Copy out every record precisely.

━━━━━━━━

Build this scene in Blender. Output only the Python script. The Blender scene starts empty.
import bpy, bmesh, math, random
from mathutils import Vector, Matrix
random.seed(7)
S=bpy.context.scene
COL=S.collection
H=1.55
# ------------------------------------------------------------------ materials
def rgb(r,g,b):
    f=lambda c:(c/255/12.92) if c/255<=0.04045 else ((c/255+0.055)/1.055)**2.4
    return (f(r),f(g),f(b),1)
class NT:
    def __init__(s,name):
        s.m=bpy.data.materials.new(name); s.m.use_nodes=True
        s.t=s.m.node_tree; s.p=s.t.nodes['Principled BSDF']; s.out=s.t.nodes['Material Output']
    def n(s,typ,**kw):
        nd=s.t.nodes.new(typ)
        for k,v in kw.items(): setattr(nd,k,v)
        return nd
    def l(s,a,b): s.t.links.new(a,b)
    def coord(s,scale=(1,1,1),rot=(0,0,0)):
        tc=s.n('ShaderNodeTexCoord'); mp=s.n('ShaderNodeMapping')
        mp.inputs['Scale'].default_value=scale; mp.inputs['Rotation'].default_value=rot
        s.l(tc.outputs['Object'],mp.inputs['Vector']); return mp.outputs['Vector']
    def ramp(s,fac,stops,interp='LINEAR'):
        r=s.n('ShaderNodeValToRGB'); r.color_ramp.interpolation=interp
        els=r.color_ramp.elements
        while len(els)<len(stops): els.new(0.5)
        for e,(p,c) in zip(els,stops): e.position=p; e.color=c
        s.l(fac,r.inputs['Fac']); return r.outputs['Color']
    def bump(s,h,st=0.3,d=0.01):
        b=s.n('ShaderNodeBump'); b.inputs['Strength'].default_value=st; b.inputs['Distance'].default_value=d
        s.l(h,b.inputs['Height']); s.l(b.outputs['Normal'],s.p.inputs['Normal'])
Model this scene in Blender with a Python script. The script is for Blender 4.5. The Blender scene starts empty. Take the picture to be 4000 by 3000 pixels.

━━━━━━━━

**Solved problem**
Build this scene in Blender. Output only the Python script. The Blender scene starts empty.
import bpy, bmesh, math, random
from mathutils import Vector, Matrix
random.seed(7)
S=bpy.context.scene
COL=S.collection
H=1.55
# ------------------------------------------------------------------ materials
def rgb(r,g,b):
    f=lambda c:(c/255/12.92) if c/255<=0.04045 else ((c/255+0.055)/1.055)**2.4
    return (f(r),f(g),f(b),1)
class NT:
    def __init__(s,name):
        s.m=bpy.data.materials.new(name); s.m.use_nodes=True
        s.t=s.m.node_tree; s.p=s.t.nodes['Principled BSDF']; s.out=s.t.nodes['Material Output']
    def n(s,typ,**kw):
        nd=s.t.nodes.new(typ)
        for k,v in kw.items(): setattr(nd,k,v)
        return nd
    def l(s,a,b): s.t.links.new(a,b)
    def coord(s,scale=(1,1,1),rot=(0,0,0)):
        tc=s.n('ShaderNodeTexCoord'); mp=s.n('ShaderNodeMapping')
        mp.inputs['Scale'].default_value=scale; mp.inputs['Rotation'].default_value=rot
        s.l(tc.outputs['Object'],mp.inputs['Vector']); return mp.outputs['Vector']
    def ramp(s,fac,stops,interp='LINEAR'):
        r=s.n('ShaderNodeValToRGB'); r.color_ramp.interpolation=interp
        els=r.color_ramp.elements
        while len(els)<len(stops): els.new(0.5)
        for e,(p,c) in zip(els,stops): e.position=p; e.color=c
        s.l(fac,r.inputs['Fac']); return r.outputs['Color']
    def bump(s,h,st=0.3,d=0.01):
        b=s.n('ShaderNodeBump'); b.inputs['Strength'].default_value=st; b.inputs['Distance'].default_value=d
        s.l(h,b.inputs['Height']); s.l(b.outputs['Normal'],s.p.inputs['Normal'])
Model this scene in Blender with a Python script. The script is for Blender 4.5. The Blender scene starts empty. Take the picture to be 4000 by 3000 pixels.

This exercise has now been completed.